Podolec swoją opowieść snuje z godna
pozazdroszczenia konsekwencją. To wszystko można było opowiedzieć na
standardowych kilkudziesięciu planszach, zamknąć i zakończyć. I też by satysfakcjonowało.
Ale on, jak np. Stephen King w swoim „Bastionie”, do celu się nie spieszy. Wie,
że historia, która drogą stoi, o tej drodze musi opowiadać jak najdłużej, ale
jednocześnie nie może tego robić w nieskończoność, a na pewno nie docierać do
momentu, w którym ta podróż odbiorcy się znudzi.

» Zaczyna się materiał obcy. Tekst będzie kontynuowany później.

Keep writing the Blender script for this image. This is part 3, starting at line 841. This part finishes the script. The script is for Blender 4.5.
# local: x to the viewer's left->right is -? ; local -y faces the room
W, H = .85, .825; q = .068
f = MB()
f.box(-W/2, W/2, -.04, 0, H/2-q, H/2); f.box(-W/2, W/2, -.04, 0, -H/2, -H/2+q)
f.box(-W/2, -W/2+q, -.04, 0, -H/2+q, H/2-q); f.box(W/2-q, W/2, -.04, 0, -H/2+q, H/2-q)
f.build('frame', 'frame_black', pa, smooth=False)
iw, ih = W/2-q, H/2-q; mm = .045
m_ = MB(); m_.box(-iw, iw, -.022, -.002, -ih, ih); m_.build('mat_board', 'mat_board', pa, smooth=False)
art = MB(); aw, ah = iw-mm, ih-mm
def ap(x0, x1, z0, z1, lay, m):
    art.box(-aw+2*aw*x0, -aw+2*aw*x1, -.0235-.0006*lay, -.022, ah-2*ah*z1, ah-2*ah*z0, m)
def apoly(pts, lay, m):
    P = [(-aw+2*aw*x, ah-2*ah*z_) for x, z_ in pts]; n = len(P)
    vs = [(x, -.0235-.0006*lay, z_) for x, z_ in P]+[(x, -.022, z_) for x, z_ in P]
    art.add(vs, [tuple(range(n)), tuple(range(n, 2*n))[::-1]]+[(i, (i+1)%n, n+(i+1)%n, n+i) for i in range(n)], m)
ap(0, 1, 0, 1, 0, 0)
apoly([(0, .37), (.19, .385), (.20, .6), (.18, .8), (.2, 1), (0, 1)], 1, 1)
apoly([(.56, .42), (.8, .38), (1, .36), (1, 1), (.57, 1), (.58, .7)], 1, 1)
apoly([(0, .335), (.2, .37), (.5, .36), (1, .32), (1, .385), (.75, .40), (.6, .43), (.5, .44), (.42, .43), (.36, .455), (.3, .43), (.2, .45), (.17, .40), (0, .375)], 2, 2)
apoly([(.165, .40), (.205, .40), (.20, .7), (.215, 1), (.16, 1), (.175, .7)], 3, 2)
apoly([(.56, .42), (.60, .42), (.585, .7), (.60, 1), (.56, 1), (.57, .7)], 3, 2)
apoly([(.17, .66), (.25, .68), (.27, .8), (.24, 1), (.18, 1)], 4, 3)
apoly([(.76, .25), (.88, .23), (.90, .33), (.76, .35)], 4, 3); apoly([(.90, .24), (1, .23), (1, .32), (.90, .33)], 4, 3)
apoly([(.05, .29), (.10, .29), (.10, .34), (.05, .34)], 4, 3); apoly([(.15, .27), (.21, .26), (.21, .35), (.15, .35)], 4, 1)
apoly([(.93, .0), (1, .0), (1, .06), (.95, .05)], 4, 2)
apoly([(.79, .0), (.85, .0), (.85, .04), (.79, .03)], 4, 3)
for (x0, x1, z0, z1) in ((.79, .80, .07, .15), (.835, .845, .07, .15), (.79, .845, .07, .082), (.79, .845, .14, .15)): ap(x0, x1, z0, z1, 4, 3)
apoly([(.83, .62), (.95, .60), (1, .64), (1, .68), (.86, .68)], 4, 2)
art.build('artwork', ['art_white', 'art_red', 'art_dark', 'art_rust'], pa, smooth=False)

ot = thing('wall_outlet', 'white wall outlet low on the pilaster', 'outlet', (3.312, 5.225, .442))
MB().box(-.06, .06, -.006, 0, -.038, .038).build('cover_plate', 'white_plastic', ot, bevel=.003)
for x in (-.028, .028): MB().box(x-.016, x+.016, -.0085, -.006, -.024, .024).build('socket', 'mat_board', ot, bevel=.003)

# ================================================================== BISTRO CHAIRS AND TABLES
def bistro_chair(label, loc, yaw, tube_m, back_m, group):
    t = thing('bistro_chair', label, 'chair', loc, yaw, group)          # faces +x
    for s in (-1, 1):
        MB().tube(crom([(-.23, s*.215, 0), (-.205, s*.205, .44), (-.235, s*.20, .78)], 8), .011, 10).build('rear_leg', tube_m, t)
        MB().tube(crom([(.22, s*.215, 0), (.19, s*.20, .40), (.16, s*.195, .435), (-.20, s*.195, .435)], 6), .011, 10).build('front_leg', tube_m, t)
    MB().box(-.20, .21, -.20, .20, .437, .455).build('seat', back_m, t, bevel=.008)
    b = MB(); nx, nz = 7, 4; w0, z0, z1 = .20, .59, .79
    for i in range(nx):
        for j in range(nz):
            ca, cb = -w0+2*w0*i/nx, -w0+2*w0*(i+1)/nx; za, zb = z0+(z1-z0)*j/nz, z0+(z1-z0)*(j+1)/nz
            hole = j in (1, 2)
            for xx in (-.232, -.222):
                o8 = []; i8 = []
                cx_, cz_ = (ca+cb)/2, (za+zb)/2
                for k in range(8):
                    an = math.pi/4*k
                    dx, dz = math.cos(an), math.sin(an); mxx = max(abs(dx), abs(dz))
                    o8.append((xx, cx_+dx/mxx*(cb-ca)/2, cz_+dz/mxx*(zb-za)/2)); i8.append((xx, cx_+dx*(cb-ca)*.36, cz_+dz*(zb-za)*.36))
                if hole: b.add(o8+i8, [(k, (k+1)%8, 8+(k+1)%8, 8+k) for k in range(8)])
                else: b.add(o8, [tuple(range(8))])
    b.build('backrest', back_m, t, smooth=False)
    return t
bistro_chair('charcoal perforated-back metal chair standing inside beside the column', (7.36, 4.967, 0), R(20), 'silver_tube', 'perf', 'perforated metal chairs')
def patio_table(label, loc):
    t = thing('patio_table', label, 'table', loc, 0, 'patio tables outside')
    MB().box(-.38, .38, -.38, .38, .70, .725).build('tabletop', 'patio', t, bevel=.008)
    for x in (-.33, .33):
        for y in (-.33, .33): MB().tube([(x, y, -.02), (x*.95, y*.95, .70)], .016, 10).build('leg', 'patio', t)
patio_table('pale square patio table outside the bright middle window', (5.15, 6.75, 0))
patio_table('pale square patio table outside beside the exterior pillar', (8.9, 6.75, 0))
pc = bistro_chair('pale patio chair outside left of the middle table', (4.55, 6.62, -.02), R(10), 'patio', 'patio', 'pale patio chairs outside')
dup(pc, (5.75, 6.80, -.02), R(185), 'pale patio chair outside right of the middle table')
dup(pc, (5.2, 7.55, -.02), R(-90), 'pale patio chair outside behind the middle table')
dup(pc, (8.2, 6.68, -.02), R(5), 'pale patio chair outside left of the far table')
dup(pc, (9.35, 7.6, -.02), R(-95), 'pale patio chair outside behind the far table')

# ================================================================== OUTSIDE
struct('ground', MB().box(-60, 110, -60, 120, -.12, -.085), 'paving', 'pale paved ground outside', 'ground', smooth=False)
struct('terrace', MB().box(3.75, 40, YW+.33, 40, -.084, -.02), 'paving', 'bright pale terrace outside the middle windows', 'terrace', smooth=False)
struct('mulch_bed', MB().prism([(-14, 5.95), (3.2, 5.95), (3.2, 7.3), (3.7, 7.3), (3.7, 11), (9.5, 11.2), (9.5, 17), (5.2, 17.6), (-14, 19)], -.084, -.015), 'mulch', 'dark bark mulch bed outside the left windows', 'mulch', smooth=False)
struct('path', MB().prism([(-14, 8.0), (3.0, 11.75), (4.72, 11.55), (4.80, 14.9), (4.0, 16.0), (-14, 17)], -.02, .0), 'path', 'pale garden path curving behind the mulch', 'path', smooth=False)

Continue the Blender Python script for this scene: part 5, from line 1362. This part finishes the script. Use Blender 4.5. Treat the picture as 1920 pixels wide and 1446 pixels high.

Oczywiście za łatwo bohaterom
być nie może, zbyt szybko pójść im też nie powinno, bo mimo szalonych koncepcji
zmiennokształtnych bohaterów i gadających zwierząt, Podolec stara się
opowiedzieć rzecz w miarę realistyczną. Bajkową, ale prawdopodobną. Jest więc
lekko, ale nie za lekko, jest kolorowo, ale nieprzesadnie i jest przyjemnie,
chociaż nad wszystkim tym unosi się duch smutku i tragedii.
Mnie to kupuje i satysfakcjonuje. Świetna rzecz dla
dzieci, bardzo dobra też dla starszych, tych dorosłych czytelników również. Jeśli
mają w sobie coś z dziecka, a większość z nas jeszcze chyba to ma, będą
zadowoleni.
Dziękuję wydawnictwu
Kultura Gniewu za udostępnienie mi egzemplarza do recenzji.